The Japanese Yen (JPY) trims early Asian-session losses against a broadly weaker US Dollar and looks to extend its rebound from a nearly two-week low. Renewed speculation that Japanese authorities could step in to curb excessive currency weakness, combined with expectations of further Bank of Japan (BoJ) policy tightening, provides support to the Yen.

At the same time, a growing policy divergence between a potentially more hawkish BoJ and a dovish US Federal Reserve (Fed) continues to weigh on the Dollar, offering additional relief to the lower-yielding JPY.

That said, uncertainty over the exact timing of the next BoJ rate hike, along with fiscal concerns and a generally constructive global risk tone, limits the Yen’s upside.

As a result, the USD/JPY pair remains comfortably supported above the 156.00 handle, with traders hesitant to take aggressive positions ahead of key US macroeconomic data later this week, particularly Friday’s Nonfarm Payrolls (NFP) report.

Intervention risks and BoJ outlook underpin the yen

Markets remain divided over the pace and scope of BoJ policy normalization, especially as expectations that energy subsidies, stable rice prices, and subdued petroleum costs could keep inflation contained into 2026 cloud the outlook. In addition, fiscal concerns linked to Prime Minister Sanae Takaichi’s expansive spending plans aimed at stimulating growth continue to act as a drag on the Yen, preventing it from fully capitalizing on Monday’s rebound from a two-week low.

Nevertheless, BoJ Governor Kazuo Ueda reiterated on Monday that the central bank would continue to raise interest rates if economic activity and price trends evolve broadly in line with its projections. Ueda noted that adjusting the degree of monetary accommodation would support sustainable growth and emphasized that wages and prices are likely to rise together at a moderate pace, keeping the door open for further policy normalization.

Rising Japanese yields narrow rate differentials

The increasingly hawkish BoJ narrative has pushed Japanese government bond yields sharply higher. The two-year JGB yield climbed to its highest level since 1996, while the benchmark 10-year yield touched levels last seen in 1999. The resulting narrowing of interest rate differentials between Japan and other major economies could help limit deeper losses in the Yen, particularly amid ongoing speculation about potential government intervention in the FX market.

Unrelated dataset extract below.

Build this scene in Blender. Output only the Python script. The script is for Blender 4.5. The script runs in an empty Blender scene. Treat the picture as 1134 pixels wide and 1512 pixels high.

Dollar pressured by Fed rate cut expectations

On the other side of the pair, the US Dollar remains on the defensive, extending its pullback from a nearly four-week high as markets continue to price in further Fed policy easing. Traders see a strong chance of a rate cut as early as March, with the possibility of another reduction later in the year. These expectations were reinforced by mixed US PMI data for December released on Monday.

While the S&P Global US Manufacturing PMI held steady at 51.8, signaling ongoing expansion, the ISM Manufacturing PMI slipped further into contraction territory, falling to 47.9 from 48.2 in November. The data has kept USD bulls cautious during Tuesday’s Asian session and capped upside momentum in USD/JPY.

Focus shifts to US jobs data

Looking ahead, attention turns to a busy US data calendar, with the Nonfarm Payrolls report on Friday seen as the key catalyst for near-term Dollar direction. The outcome will be closely scrutinized for fresh clues on the Fed’s rate-cut trajectory and is likely to set the tone for the next meaningful move in USD/JPY. For now, the broader fundamental backdrop appears modestly supportive of the Yen.

Technical outlook: USD/JPY consolidates within rising structure

From a technical perspective, USD/JPY continues to trade within an ascending channel originating from the 155.46 area, with the lower boundary near 156.13 offering initial support on dips. Short-term moving averages have flattened, highlighting a phase of consolidation rather than a clear trend reversal.

Momentum indicators suggest limited directional conviction, with the MACD hovering just above the zero line and the RSI near 43, firmly in neutral territory. A sustained break above the channel resistance around 157.16 could trigger a fresh leg higher, while a failure to attract follow-through buying may expose the pair to a pullback toward channel support.